## Data
----

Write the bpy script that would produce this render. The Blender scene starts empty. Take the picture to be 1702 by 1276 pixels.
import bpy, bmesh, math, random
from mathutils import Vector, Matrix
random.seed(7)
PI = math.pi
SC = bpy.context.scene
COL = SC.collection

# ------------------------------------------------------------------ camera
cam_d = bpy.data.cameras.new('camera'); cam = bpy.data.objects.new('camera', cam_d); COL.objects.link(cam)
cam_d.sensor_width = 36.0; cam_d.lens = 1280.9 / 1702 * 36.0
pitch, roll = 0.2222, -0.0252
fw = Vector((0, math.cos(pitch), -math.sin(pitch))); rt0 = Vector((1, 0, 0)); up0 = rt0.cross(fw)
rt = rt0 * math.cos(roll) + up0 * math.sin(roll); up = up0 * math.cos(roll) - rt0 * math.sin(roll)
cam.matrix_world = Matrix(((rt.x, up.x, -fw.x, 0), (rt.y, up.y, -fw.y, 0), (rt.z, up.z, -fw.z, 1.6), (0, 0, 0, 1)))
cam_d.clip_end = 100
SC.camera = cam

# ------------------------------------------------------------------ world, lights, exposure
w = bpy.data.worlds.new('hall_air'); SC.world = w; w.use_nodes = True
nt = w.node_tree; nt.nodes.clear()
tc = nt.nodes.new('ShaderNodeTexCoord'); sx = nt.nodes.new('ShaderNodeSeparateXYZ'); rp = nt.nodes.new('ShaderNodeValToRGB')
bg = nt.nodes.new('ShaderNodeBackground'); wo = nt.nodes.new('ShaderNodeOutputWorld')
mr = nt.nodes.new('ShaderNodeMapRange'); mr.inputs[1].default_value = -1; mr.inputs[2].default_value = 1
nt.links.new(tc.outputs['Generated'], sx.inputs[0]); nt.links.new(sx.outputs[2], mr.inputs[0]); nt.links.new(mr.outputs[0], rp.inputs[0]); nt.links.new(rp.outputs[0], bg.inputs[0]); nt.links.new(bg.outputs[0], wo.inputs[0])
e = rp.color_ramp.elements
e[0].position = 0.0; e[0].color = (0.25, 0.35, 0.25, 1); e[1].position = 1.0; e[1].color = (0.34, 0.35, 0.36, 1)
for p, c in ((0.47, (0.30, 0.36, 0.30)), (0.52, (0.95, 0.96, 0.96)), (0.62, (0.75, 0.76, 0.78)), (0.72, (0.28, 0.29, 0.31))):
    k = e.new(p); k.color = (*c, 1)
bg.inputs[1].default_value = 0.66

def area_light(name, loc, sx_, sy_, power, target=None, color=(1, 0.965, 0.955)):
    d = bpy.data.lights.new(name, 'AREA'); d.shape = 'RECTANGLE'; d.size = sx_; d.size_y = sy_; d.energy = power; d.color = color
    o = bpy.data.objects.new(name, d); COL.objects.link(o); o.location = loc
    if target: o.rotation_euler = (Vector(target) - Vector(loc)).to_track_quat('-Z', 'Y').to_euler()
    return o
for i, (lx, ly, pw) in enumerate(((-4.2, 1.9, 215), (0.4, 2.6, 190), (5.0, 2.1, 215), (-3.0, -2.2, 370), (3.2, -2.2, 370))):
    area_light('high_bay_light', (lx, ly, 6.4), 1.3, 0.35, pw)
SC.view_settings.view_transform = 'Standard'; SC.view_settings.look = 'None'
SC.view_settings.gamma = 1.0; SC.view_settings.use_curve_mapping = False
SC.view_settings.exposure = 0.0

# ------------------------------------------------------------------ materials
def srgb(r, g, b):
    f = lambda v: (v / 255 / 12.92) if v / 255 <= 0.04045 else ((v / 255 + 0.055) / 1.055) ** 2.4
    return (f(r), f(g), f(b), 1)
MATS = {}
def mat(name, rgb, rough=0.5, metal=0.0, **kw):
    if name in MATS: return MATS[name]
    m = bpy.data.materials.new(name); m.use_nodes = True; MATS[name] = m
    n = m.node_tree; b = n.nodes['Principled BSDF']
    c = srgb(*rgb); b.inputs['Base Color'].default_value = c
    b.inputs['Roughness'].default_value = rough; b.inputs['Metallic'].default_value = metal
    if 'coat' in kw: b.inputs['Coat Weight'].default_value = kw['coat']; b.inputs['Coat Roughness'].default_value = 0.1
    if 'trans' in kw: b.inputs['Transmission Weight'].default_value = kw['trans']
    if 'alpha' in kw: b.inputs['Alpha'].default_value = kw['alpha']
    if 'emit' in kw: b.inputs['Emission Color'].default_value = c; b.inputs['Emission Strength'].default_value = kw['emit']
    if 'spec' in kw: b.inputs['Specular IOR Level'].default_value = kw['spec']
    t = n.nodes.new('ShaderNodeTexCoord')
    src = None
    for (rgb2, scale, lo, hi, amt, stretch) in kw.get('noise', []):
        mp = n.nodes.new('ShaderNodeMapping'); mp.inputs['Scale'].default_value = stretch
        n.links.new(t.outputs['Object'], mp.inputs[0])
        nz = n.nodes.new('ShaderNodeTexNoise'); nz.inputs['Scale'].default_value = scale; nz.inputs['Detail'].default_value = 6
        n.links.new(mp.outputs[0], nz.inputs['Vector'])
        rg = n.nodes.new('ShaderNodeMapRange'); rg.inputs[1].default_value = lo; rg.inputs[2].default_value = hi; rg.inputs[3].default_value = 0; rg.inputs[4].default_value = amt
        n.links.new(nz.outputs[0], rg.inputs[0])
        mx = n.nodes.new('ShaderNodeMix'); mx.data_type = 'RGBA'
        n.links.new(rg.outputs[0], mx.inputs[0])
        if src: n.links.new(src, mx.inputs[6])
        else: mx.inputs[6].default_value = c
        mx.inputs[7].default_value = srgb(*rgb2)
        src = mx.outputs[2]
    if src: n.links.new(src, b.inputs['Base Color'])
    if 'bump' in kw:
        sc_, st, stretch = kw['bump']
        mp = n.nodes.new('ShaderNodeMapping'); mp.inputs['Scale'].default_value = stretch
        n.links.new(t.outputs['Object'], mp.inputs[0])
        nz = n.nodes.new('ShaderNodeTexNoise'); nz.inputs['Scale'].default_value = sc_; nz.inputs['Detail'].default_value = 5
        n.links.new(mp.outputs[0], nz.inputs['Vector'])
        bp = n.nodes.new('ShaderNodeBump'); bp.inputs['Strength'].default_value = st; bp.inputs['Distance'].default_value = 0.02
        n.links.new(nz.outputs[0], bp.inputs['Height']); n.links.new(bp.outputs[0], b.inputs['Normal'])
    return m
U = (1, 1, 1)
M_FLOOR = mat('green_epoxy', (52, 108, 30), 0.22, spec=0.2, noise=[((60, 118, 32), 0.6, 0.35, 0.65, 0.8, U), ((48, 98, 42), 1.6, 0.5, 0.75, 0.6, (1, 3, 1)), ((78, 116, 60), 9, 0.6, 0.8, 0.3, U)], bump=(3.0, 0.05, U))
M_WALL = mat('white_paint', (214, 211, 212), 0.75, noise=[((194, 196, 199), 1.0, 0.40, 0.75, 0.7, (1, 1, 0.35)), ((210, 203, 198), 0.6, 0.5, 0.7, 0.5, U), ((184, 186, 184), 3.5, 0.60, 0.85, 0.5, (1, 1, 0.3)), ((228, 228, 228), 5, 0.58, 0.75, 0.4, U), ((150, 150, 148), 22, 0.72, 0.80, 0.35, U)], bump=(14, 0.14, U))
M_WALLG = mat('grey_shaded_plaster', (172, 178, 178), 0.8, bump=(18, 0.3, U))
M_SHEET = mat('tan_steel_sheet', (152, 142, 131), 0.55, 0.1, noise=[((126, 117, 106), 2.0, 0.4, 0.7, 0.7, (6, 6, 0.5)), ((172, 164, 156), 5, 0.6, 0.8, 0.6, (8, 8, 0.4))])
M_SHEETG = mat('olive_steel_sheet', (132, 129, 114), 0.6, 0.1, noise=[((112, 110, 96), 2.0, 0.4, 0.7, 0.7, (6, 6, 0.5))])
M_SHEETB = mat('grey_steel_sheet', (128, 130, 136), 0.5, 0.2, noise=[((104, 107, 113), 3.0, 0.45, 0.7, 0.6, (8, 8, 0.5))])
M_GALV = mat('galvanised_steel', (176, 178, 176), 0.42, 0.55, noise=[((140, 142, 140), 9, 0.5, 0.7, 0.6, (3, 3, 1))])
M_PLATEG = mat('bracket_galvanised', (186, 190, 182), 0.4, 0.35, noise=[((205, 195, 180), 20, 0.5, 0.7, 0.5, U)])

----

Set down each line of the material verbatim, from the first line through the line that contains "bg.inputs[1].default_value = 0.66".

## Result below
Write the bpy script that would produce this render. The Blender scene starts empty. Take the picture to be 1702 by 1276 pixels.
import bpy, bmesh, math, random
from mathutils import Vector, Matrix
random.seed(7)
PI = math.pi
SC = bpy.context.scene
COL = SC.collection

# ------------------------------------------------------------------ camera
cam_d = bpy.data.cameras.new('camera'); cam = bpy.data.objects.new('camera', cam_d); COL.objects.link(cam)
cam_d.sensor_width = 36.0; cam_d.lens = 1280.9 / 1702 * 36.0
pitch, roll = 0.2222, -0.0252
fw = Vector((0, math.cos(pitch), -math.sin(pitch))); rt0 = Vector((1, 0, 0)); up0 = rt0.cross(fw)
rt = rt0 * math.cos(roll) + up0 * math.sin(roll); up = up0 * math.cos(roll) - rt0 * math.sin(roll)
cam.matrix_world = Matrix(((rt.x, up.x, -fw.x, 0), (rt.y, up.y, -fw.y, 0), (rt.z, up.z, -fw.z, 1.6), (0, 0, 0, 1)))
cam_d.clip_end = 100
SC.camera = cam

# ------------------------------------------------------------------ world, lights, exposure
w = bpy.data.worlds.new('hall_air'); SC.world = w; w.use_nodes = True
nt = w.node_tree; nt.nodes.clear()
tc = nt.nodes.new('ShaderNodeTexCoord'); sx = nt.nodes.new('ShaderNodeSeparateXYZ'); rp = nt.nodes.new('ShaderNodeValToRGB')
bg = nt.nodes.new('ShaderNodeBackground'); wo = nt.nodes.new('ShaderNodeOutputWorld')
mr = nt.nodes.new('ShaderNodeMapRange'); mr.inputs[1].default_value = -1; mr.inputs[2].default_value = 1
nt.links.new(tc.outputs['Generated'], sx.inputs[0]); nt.links.new(sx.outputs[2], mr.inputs[0]); nt.links.new(mr.outputs[0], rp.inputs[0]); nt.links.new(rp.outputs[0], bg.inputs[0]); nt.links.new(bg.outputs[0], wo.inputs[0])
e = rp.color_ramp.elements
e[0].position = 0.0; e[0].color = (0.25, 0.35, 0.25, 1); e[1].position = 1.0; e[1].color = (0.34, 0.35, 0.36, 1)
for p, c in ((0.47, (0.30, 0.36, 0.30)), (0.52, (0.95, 0.96, 0.96)), (0.62, (0.75, 0.76, 0.78)), (0.72, (0.28, 0.29, 0.31))):
    k = e.new(p); k.color = (*c, 1)
bg.inputs[1].default_value = 0.66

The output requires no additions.